Thanks and I'll see you on Tuesday.

Tuesday, October 02, 2007

Stop with the Britney Already

six.
twenty-five.
That's how many reports I heard about Britney Spears in the amount of minutes it took me to get home last night.
6 reports about Britney Spears losing her kids in a twenty-five minute span on the Access Hollywood channel? The Insider Channel? No, the AM all-news radio channel.
No idea what's going on in Iraq or Afghanistan, only one report about stocks reaching their all-time high, no information on how safe or not safe my new community is.
Awesome.
Thanks guys.
I know I've said this before, but why is everyone still wondering why people aren't paying attention to current events or getting their news from traditional sources.
Is it because the radio waves are saturated with this crap that means nothing to me? It's fine, report it once, but I don't need to hear any analysts talking about what this means for Britney or what her friends think about it.
Really, can you tell me something that might actually affect my life or help me know more about the "real" world going on around me?
I also don't care if she is wearing underwear or not or what kind of water she drank after the VMA's.
For once I agree with Kanye West....except for the whole buy "Graduation" thing. That's stupid too.

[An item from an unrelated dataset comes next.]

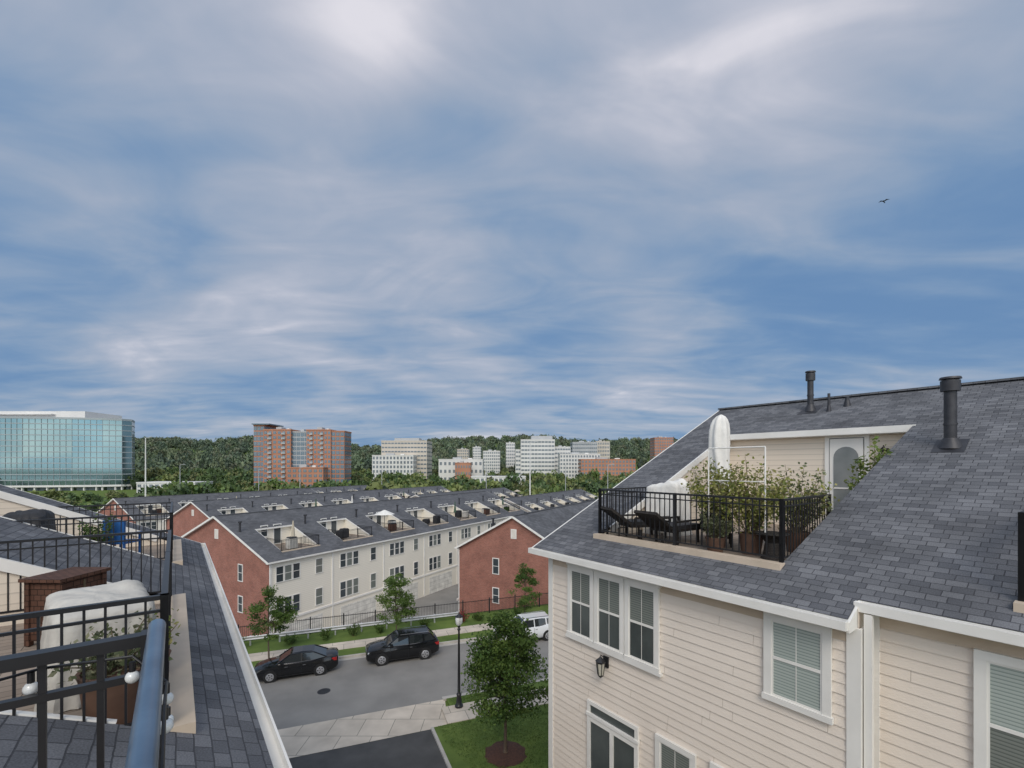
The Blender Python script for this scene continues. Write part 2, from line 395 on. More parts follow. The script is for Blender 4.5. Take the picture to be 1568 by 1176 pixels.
def lantern(name,c,t,z,sc=1):
    L=MB()
    L.box(-.03,0,-.06*sc,.06*sc,-.1*sc,.1*sc,M_black)
    L.bar((-.02,0,.06*sc),(-.16*sc,0,.16*sc),.02,.02,M_black)
    L.rev([(.02*sc,.085*sc),(.05*sc,.10*sc),(.11*sc,.03*sc),(.14*sc,.01)],M_black,-.16*sc,0,6)
    gl=pm("lantern_glass",(.5,.48,.4),(.4,.38,.32),5,.1)
    L.rev([(-.2*sc,.05*sc),(.02*sc,.075*sc)],gl,-.16*sc,0,6)
    for j in range(6):
        a=2*math.pi*j/6
        L.bar((-.16*sc+.052*sc*math.cos(a),.052*sc*math.sin(a),-.2*sc),(-.16*sc+.08*sc*math.cos(a),.08*sc*math.sin(a),.02*sc),.012,.012,M_black)
    L.rev([(-.26*sc,.01),(-.22*sc,.05*sc),(-.2*sc,.06*sc)],M_black,-.16*sc,0,6)
    L.build(name,None,wc(c,t,z),ANG)
lantern("wall_lantern",xw-.02,6.5,-4.2,1.15); lantern("wall_lantern",13.9,3.35,.3,1.1)

# ------------------------------------------------------------------ LEFT (own) HOUSE
lh=empty("roof_deck_townhouse",(0,0,0),ANG+math.pi)
zLf=-2.49+.4575*.65
zl=roof_and_decks(lh,-17.5,6,[(-17.5,6,-.65)],zLf,.4575,8.3,[(-9.3,-4.67,-9.3,-4.67),(-16.2,-12.6,-16.2,-12.6),(-1.77,4,-1.77,4)],.0,5.8,G,rails=False)
K=MB()
def rl(c0,t0,c1,t1,z,h,mat=None,top=.045,pk=.016,posts=True): rail(K,(-c0,-t0,z),(-c1,-t1,z),h,.115,mat,pk,top,posts)
zz=-2.15
rl(-.07,4.67,-.07,9.3,zz,1.07); rl(-.07,4.67,-2.6,4.67,zz,1.07); rl(-.07,9.3,-2.6,9.3,zz,1.07)
rl(-.07,12.6,-.07,16.2,zz,1.07); rl(-.07,12.6,-2.6,12.6,zz,1.07); rl(-.07,16.2,-2.6,16.2,zz,1.07)
K.build("neighbour_deck_railing",lh)
K=MB()
rl(-.055,1.77,-3.5,1.77,-1.6,1.07,M_black,.042,.016)
K.cyl((.045,-1.80,-.505),(.045,4,-.505),.0225,.0225,M_blue,20)
K.cyl((.045,-1.77,-.62),(.045,4,-.62),.012,.012,M_black,8)
K.cyl((.045,-1.77,-1.5),(.045,4,-1.5),.012,.012,M_black,8)
for i in range(1,48): K.box(.037,.053,-1.77+i*.115-.008,-1.77+i*.115+.008,-1.5,-.52,M_black)
K.build("own_deck_railing",lh,smooth=40)
B=MB(); B.box(.0,5.7,-1.77,4,-2.24,-1.62,M_deck); B.build("own_deck_platform",lh)

SL=MB(); Mg=pm("globe_glass",(.72,.73,.72),(.64,.66,.66),10,.15,spec=.8)
for (c,t,z) in ((-.10,1.72,-.62),(-.02,1.70,-.70),(-.32,1.80,-.62),(-.62,1.80,-.66),(-.02,1.35,-.62),(-.02,1.0,-.64),(-.02,2.0,-.9)):
    x,y,_=wc(c,t); SL.rev([(z-.018+.018*(1-math.cos(a)),max(.001,.018*math.sin(a))) for a in [math.pi*i/8 for i in range(9)]],Mg,x,y,12)
    SL.cyl((x,y,z+.016),(x,y,z+.045),.008,.008,M_black,8)
cp=[(-.62,1.80,-.61),(-.3,1.80,-.57),(-.1,1.75,-.57),(-.02,1.70,-.65),(-.02,1.35,-.57),(-.02,1.0,-.59),(-.02,.6,-.57)]
for a,b in zip(cp[:-1],cp[1:]): SL.cyl(wc(*a),wc(*b),.004,.004,M_black,6)
SL.build("string_lights",smooth=60)

# ------------------------------------------------------------------ deck furniture
M_cover=pm("cover_fabric",(.60,.58,.53),(.45,.43,.40),4,.9,bump=.5,bscale=14,spec=.15)
M_coverw=pm("pale_cover_fabric",(.80,.78,.74),(.68,.66,.62),4,.9,bump=.5,bscale=14,spec=.15)
M_coverdk=pm("dark_cover",(.03,.03,.033),(.02,.02,.022),3,.7,bump=.5,bscale=6)
M_wicker=brickmat("dark_wicker",(.05,.045,.04),(.035,.03,.027),(.012,.01,.01),.05,.03,.004,.7,.5)
M_wickerbr=brickmat("brown_wicker",(.13,.065,.045),(.095,.047,.032),(.03,.017,.012),.09,.07,.005,.7,.5)
M_pot=pm("terracotta_pot",(.16,.09,.06),(.11,.06,.04),6,.8)
M_stem=pm("stem_wood",(.16,.12,.07),(.10,.075,.045),8,.85)
M_bark=pm("bark",(.15,.11,.08),(.09,.065,.05),14,.9,bump=.6,bscale=25)
def cloth(name,c,t,z,sx,sy,h,mat,seed=0,rot=0,lean=0.0,hump=0.0):
    """draped cover over a boxy piece: crisp top edge sagging between hard points, vertical folds growing towards the hem"""
    mb=MB(); k=mb.mi(mat); n=120; rows=30; sd=seed*13.7
    prof=[]
    for r in range(rows+1):
        f=r/rows
        if f<.66: g=f/.66; prof.append((g*.93,1.0-.13*g,1-g))
        else:
            g=(f-.66)/.34; prof.append((.93+.07*math.sin(min(1,g*2.2)*math.pi/2),.87*(1-g**1.25)+.002,0))
    for (zf_,sc,fold) in prof:
        for j in range(n):
            a=2*math.pi*j/n; ca,sa=math.cos(a),math.sin(a)
            q=(abs(ca)**8+abs(sa)**8)**(-1/8)
            f1=mnoise.noise(Vector((math.cos(a)*2.6+sd,math.sin(a)*2.6,zf_*.8)))
            f2=mnoise.noise(Vector((math.cos(a)*9+sd,math.sin(a)*9,zf_*1.2+3)))
            f3=abs(mnoise.noise(Vector((math.cos(a)*4*sc+sd+9,math.sin(a)*4*sc,zf_*5))))
            wv=1+(.06*f1+.13*f2)*(.15+fold)-.05*f3
            x=sx/2*q*ca*sc*wv; y=sy/2*q*sa*sc*wv
            dz=0
            if zf_>.6:
                dz=h*(.06*mnoise.noise(Vector((x*2.2+sd,y*2.2,1)))+.05*abs(mnoise.noise(Vector((x*5+sd,y*5,4)))))*min(1,(zf_-.6)*3)+hump*y
            mb.v.append((x+lean*zf_,y,max(0.0,h*zf_+dz)))
    for r in range(rows):
        for j in range(n):
            mb.f.append((r*n+j,r*n+(j+1)%n,(r+1)*n+(j+1)%n,(r+1)*n+j)); mb.m.append(k)
    mb.f.append(tuple(rows*n+j for j in range(n))); mb.m.append(k)
    return mb.build(name,None,wc(c,t,z),ANG+rot,smooth=75)
zdl=zl(0)-.05
cloth("covered_patio_table",-.62,6.3,zdl,.9,1.1,.90,M_cover,3,.2,hump=.10)
cloth("covered_grill",-2.6,14.4,zdl,.8,1.5,1.2,M_coverdk,5)
cloth("covered_grill",9.9,6.72,zd,.8,1.0,1.26,M_coverw,8,.1,hump=-.10)
mb=MB(); mb.box(-.28,.28,-.22,.22,.06,.80,M_wickerbr); mb.box(-.34,.34,-.27,.27,.80,.84,M_wickerbr)
for sx in(-1,1):
    for sy in (-1,1): mb.box(sx*.27-.03,sx*.27+.03,sy*.21-.03,sy*.21+.03,0,.82,M_wickerbr)
mb.box(-.01,.01,-.235,-.22,.1,.76,M_stem)
for k_ in (.3,.55): mb.box(-.28,.28,-.228,-.22,k_,k_+.01,M_stem)
mb.build("wicker_storage_cabinet",None,wc(-1.12,8.15,zdl),ANG+.9)
Mblue=pm("blue_plastic",(.03,.12,.35),(.02,.09,.28),4,.4)
mb=MB(); mb.box(-.25,.25,-.25,.25,.4,.45,Mblue); mb.box(-.25,.25,.2,.25,.45,.95,Mblue)
for sx in(-1,1):
    mb.box(sx*.25-.03,sx*.25+.03,-.25,.25,.6,.64,Mblue)
    for sy in(-1,1): mb.box(sx*.23-.02,sx*.23+.02,sy*.22-.02,sy*.22+.02,0,.62,Mblue)
mb.build("blue_chair",None,wc(-1.0,14.1,zdl),ANG+2.5)
mb=MB()
mb.cyl((0,0,0),(0,0,3.0),.025,.02,M_trim,10); mb.rev([(0,.25),(.08,.25),(.1,.05)],M_black,0,0,18)
k=mb.mi(M_coverw); i0=len(mb.v); n=40; zs=[1.0,1.1,1.25,1.45,1.65,1.85,2.05,2.25,2.45,2.62,2.78,2.9,2.98,3.03]; rr_=[.16,.19,.205,.21,.215,.225,.235,.24,.235,.225,.20,.16,.10,.02]
for z_,r_ in zip(zs,rr_):
    for j in range(n):
        a=2*math.pi*j/n
        w_=1+.13*math.sin(a*6+z_*1.3)+.10*mnoise.noise(Vector((math.cos(a)*2,math.sin(a)*2,z_*1.5)))
        mb.v.append((r_*w_*math.cos(a)+.05*math.sin(z_*2.2),r_*w_*math.sin(a)+.03*(z_-2),z_))
for r in range(len(zs)-1):
    for j in range(n): mb.f.append((i0+r*n+j,i0+r*n+(j+1)%n,i0+(r+1)*n+(j+1)%n,i0+(r+1)*n+j)); mb.m.append(k)
mb.cyl((.04,.0,1.55),(.04,.0,1.60),.225,.225,M_cover,20)
mb.build("patio_umbrella",None,wc(11.4,6.15,zd),0,smooth=50)
def lounger(c,t,rot):
    mb=MB()
    for sx in(-1,1):
        for y in(-.6,.1,.6): mb.box(sx*.28-.02,sx*.28+.02,y-.02,y+.02,0,.3,M_wicker)
        mb.bar((sx*.3,-.7,.5),(sx*.3,.2,.5),.05,.04,M_wicker)
        mb.bar((sx*.3,-.7,.3),(sx*.3,-.7,.5),.05,.04,M_wicker); mb.bar((sx*.3,.2,.3),(sx*.3,.2,.5),.05,.04,M_wicker)
    mb.box(-.3,.3,-.75,.3,.28,.34,M_wicker)
    mb.bar((0,.25,.33),(0,.8,.72),.6,.06,M_wicker); mb.box(-.27,.27,-.7,.25,.34,.41,M_coverdk)
    mb.build("wicker_lounge_chair",None,wc(c,t,zd),ANG+rot)
lounger(8.7,6.75,1.2); lounger(8.7,5.85,1.5); lounger(9.6,5.3,2.1)
mb=MB(); mb.rev([(0,.2),(.05,.16),(.3,.12),(.42,.2),(.45,.28),(.47,.28)],M_wicker,0,0,18); mb.build("round_side_table",None,wc(8.75,3.75,zd),0,smooth=40)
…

Monday, September 10, 2007

Hello L.A.

So we just moved to Los Angeles, where the sun shines, the people are friendly and gas is a little cheaper. There is one thing I've noticed though which may drive me over the edge.
The local news here is even more infuriating that it was in San Francisco.
No I haven't seen any LA Area reactions to every story, which is nice, and there's no Gary Radnich but...
The entertainment reports go one for ever here, and it isn't like deals or insider stuff, it is all form the land of Access Hollywood and the like.
Endless reports on Britney at the VMA's and Celebrity Breakups and lead stories about the Phil Spector trial, which I had forgotten was even going on. Yes, daily updates from the Phil Spector trial at the top of the newscast when the story is, testimony resumed...
Also, the All News radio station here is filled with anchors who are "outraged" over nearly every story when they are interviewing people familiar with the story. Hey guys, save the opinions and let the man talk, of course you think its horrible the Air Force flew some nukes over the country, no need to spend time telling me about it.
Overall, I think the move down here will be a good one and I will have a lot of fun, there's just a lot more CNN Headline News in my future.